Of course you can counter-balance that with confirmation of hardware-based RT, something RDNA1 definitely doesn't have, and even further with mention of cache scrubbers which aren't in RDNA1 or standard RDNA2, but could be present in RDNA3 PC GPUs as something Sony brought to the table, similar to Mesh Shaders in RDNA2 PC GPUs and Series GPUs brought forward by Microsoft. Seeing mention of no VRS by this graphics engineer doesn't really surprise me; speaking semantics VRS is MS's terminology for such a technique and they may have an implementation specific to them. Seeing though that Foveated Rendering is a basis of inspiration for VRS and FR was already in PS4 Pro for PSVR support, Sony might have an evolved implementation of FR in PS5 that's roughly similar to VRS, but with some differences.
(*Also regarding Oberon, its listing as RDNA1 can be rationalized as referring to an Ariel iGPU regression testing profile. Oberon was a major revision after all, and had at least two smaller revisions following it.*)

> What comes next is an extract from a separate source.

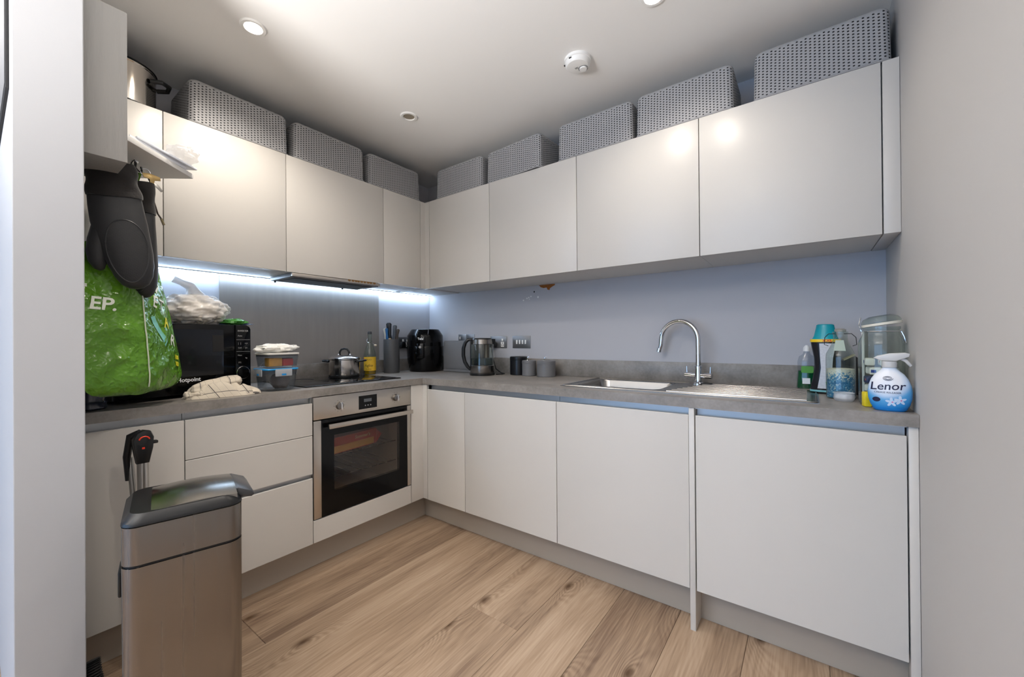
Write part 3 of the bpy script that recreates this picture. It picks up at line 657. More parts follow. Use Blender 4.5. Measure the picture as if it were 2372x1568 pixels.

That's a bit similar to talk of if they have an equivalent of SFS; there isn't any evidence pointing to it, but the closest equivalent would be some evolution of PRT, which was already in the PS4. Worth stressing though is that PRT and SFS are not necessarily equivalents to one another as SFS seems like a very evolved offshoot that takes PRT as a foundational inspiration and went off from there. Even if there's a PRT "2.0" in PS5 there's no guarantee it's doing what SFS is doing, part of the reason being they may not need it when you look at their own focus of the SSD I/O and how it's prioritizing big bandwidth to try moving data in and out of RAM as quickly as it can, regardless of the type, up to a reasonable compression level. SFS is a much more discriminate approach that probably requires a bit more familiarity by devs to get a handle on, but mastery of it should yield very effective use of the Series' SSD I/O and memory systems to stay closer to PS5's SSD I/O despite what the paper specs show.

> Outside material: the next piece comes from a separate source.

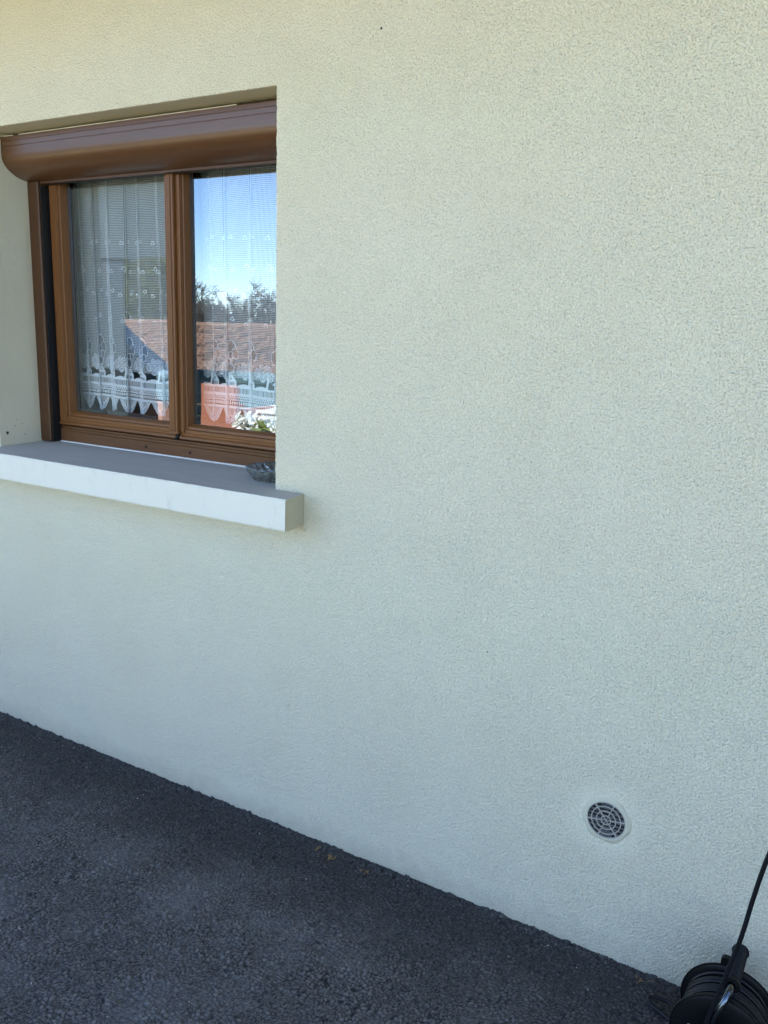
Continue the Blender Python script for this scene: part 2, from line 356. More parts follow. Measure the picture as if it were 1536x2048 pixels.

Really I think the more alarming thing here is no mention of ML being present, as a few other posters have mentioned. Not even having FP16 is a surprise. Another poster kept mentioning about there being RDNA1 cards with ML on them, but I think those were niche cards, not the mainline, mainstream offerings. It's plausible the Sony graphics engineer was referring to the main cards in what they said, which would be true, since for RDNA2 AMD've spun off compute-focused designs to CDNA2 cards, they mention this in their shareholders call back in...early March I think it was?
I can only imagine things like ML missing because Sony needed to prioritize importance of features vs. silicon budget and maybe they felt making room for things like cache scrubbers were more important and would benefit their design over having ML support that maybe could be done anyway (albeit less efficiently) in software on the GPU. Who knows. I just find omissions like that extremely surprising and it does bring into question about what other possible RDNA2 features could be missing or, present yet not as a big focus in the design of PS5.

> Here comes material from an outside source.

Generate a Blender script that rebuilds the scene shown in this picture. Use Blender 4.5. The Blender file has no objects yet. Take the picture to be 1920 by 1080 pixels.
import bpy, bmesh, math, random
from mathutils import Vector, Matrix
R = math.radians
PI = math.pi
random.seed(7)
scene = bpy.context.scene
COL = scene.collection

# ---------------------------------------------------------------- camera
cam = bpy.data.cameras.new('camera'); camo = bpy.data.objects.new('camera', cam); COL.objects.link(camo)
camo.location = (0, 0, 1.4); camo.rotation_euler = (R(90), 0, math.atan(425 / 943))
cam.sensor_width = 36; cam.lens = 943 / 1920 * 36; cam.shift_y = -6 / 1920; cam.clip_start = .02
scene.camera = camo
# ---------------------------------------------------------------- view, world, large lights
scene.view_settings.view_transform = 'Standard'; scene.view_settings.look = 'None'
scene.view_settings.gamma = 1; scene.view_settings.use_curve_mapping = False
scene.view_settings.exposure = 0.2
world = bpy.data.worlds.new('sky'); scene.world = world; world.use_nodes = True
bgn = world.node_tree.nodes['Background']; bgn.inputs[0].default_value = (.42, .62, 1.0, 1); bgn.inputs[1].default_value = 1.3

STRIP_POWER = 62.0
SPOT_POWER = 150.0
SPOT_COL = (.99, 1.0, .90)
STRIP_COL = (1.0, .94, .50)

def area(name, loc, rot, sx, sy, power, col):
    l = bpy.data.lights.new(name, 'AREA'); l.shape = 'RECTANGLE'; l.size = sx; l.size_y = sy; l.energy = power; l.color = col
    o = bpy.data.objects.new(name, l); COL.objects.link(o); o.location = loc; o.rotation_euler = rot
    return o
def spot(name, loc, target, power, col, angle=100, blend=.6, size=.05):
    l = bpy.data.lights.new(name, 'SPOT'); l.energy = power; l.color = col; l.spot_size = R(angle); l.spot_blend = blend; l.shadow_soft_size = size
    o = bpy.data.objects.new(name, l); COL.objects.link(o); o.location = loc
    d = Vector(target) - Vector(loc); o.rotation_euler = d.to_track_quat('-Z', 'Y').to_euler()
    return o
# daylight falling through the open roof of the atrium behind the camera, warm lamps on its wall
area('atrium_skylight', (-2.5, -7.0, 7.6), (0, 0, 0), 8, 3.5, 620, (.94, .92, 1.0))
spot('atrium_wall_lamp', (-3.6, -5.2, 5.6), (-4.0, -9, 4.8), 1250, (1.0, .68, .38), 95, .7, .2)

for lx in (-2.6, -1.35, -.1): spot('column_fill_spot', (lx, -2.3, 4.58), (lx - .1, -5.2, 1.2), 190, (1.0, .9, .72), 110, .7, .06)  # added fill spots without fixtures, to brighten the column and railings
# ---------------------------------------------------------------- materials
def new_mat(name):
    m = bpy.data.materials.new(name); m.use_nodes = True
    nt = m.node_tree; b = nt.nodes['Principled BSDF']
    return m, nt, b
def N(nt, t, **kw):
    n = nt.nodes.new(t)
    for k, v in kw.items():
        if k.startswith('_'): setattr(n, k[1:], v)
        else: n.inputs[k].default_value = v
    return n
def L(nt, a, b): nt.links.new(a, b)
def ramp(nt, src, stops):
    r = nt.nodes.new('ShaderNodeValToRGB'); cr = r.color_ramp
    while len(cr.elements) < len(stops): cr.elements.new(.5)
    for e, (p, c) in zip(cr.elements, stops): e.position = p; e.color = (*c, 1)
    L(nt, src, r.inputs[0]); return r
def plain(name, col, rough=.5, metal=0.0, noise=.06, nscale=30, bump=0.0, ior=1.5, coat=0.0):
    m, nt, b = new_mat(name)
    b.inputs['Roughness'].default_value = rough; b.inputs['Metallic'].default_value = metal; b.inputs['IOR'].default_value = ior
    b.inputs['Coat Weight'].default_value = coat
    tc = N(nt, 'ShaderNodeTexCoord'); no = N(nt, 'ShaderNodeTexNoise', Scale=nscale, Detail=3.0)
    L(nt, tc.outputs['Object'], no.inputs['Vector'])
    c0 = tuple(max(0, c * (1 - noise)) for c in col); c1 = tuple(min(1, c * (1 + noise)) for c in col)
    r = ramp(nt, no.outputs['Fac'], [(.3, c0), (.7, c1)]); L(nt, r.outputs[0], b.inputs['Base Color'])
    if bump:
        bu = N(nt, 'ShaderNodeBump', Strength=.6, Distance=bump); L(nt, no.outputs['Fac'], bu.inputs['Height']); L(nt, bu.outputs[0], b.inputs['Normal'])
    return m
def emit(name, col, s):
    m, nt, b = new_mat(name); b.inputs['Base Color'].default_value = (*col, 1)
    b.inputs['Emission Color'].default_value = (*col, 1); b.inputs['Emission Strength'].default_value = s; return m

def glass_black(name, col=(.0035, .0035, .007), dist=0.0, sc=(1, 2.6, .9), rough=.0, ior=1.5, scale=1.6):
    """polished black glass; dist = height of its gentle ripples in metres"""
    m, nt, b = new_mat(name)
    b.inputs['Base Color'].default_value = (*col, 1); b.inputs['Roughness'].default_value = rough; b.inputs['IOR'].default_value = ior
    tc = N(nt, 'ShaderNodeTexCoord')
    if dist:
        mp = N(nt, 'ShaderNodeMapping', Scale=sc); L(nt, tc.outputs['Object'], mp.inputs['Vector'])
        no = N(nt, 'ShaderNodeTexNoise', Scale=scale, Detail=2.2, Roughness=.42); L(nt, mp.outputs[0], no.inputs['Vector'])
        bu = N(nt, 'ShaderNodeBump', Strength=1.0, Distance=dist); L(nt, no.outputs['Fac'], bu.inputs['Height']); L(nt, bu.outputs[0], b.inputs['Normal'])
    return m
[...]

So, uh, hopefully Cerny or someone else high up on the engineering team start doing a couple of interviews that can specifically clear the air on this. If it's "bad" news, then they need to try spinning discourse to something else or find a more clever way to dispel growing doubts, like with a visually arresting gameplay demo, real-time, played by a real person.
Or something (granted, I do just kinda want actual gameplay footage for next-gen now, even beyond Microsoft's show because after the 23rd, who knows when we'll get more from either).